Gray questioned her decision to separate South Carolina and BYU instead of finding a way to build a constructive opportunity.
“Obviously, Coach Staley’s a phenomenal coach,” Gray said. “I don’t know what her thought process was, but if we did a deep dive into racial epithets, nobody would be playing anybody. I think the way you deal with these issues is, why not come to BYU and do something in solidarity together, talking about the importance of love and unity. I can’t change you if I’m far away from you.”
Gray’s comments about Richardson came shortly after he shared two deeply personal experiences about trauma responses among Black Americans.
“Please understand this, our white brothers and sisters,” he said. “When Black people see police brutality, and their response is that fast, you’re looking at generational trauma. You’re not looking at just one moment, you’re looking at historical trauma.”
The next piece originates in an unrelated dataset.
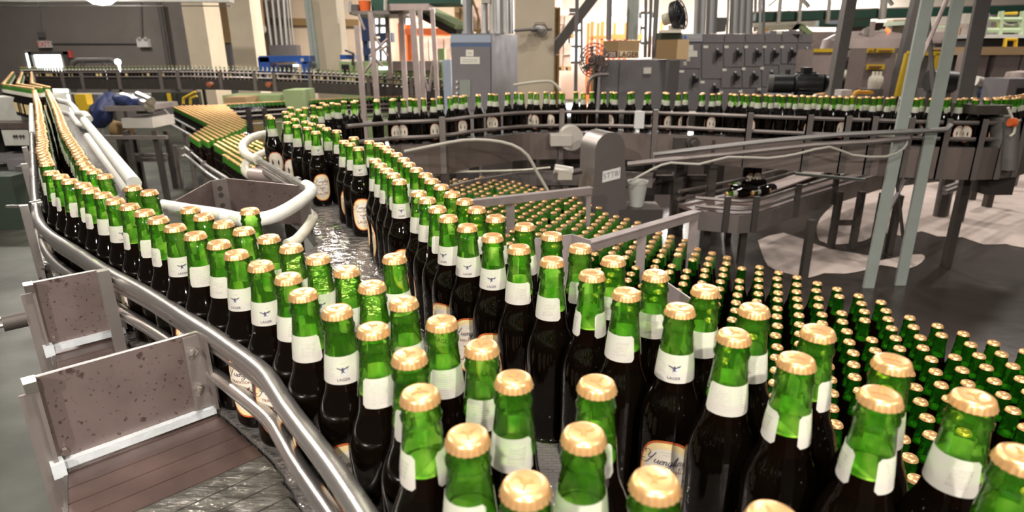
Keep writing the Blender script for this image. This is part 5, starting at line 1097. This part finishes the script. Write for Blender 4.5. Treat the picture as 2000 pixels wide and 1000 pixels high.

The first experience he shared was about a time he spoke as team chaplain to his son’s football team, which was facing an outstanding opponent. Gray decided to retell the story of David and Goliath and brought a slingshot as an object lesson. Before he could talk to the team, he was stopped by two white police officers who confronted him about carrying a weapon.
“The way they spoke to me, from the bottom of my feet I had a trauma response to when I was a kid and I was powerless,” Gray told the BYU audience.
Fortunately for Gray, another officer who had been in his congregation approached to give him a hug and a kiss. He sensed the situation and asked the first two officers if everything was OK. They told Gray he could keep the slingshot.
“You see, I had Derwin Gray privilege,” Gray said. “How many other Black men and minorities don’t have that privilege? It’s not just for me to go, ‘Hey, good for me.’ No, no. If I’m a part of the human community, I want everybody treated with honor and dignity and respect. Now, there are great and wonderful police officers, we know that. But there’s also some messed-up people. And the messed-up people we have to confront with justice and love, or this is going to continue. So for my white brothers and sisters, when you see something like that, try to put yourself in their shoes and go, ‘Oh, I see what the response is.’”
Gray’s second experience was about hearing three white men in a pickup truck yell the N-word at him while he sat at an intersection. Gray’s typical response is to pray and let people go on their way.
This time, he found himself driving fast to catch up to the truck.
“I was angry,” he told the BYU audience. “I’d had enough. I ended up catching them at a stoplight and I rolled down my window and I yelled at him. I said, ‘What did you say?’ They were like, ‘Oh man, we picked the wrong one today.’ They were stuttering and stammering, and then I stopped and I repented, because I allowed them to draw me into their circle of hate, instead of praying them into Jesus’s circle of love.”
He said being a person of color is regularly exhausting.
“There’s never a moment that I don’t know that I’m a Black man in United States of America,” Gray said. “If I dress a certain way, I’m treated a certain way. And that’s just the reality of a fallen world. But the way I move into that world has to be by God’s grace because this isn’t the end yet. This isn’t the finished story. Jesus is going to write a new story, but until that time, it’s really important that we have people around us to love us who are courteous.
“That’s where we need our white brothers and sisters to go, ‘I see you. I see your pain, and I’m with you.’”
On Saturday, Gray will light the Y on Y Mountain before the football game between No. 9 Baylor and No. 21 BYU. He will also lead the Cougars onto the field carrying the Y flag.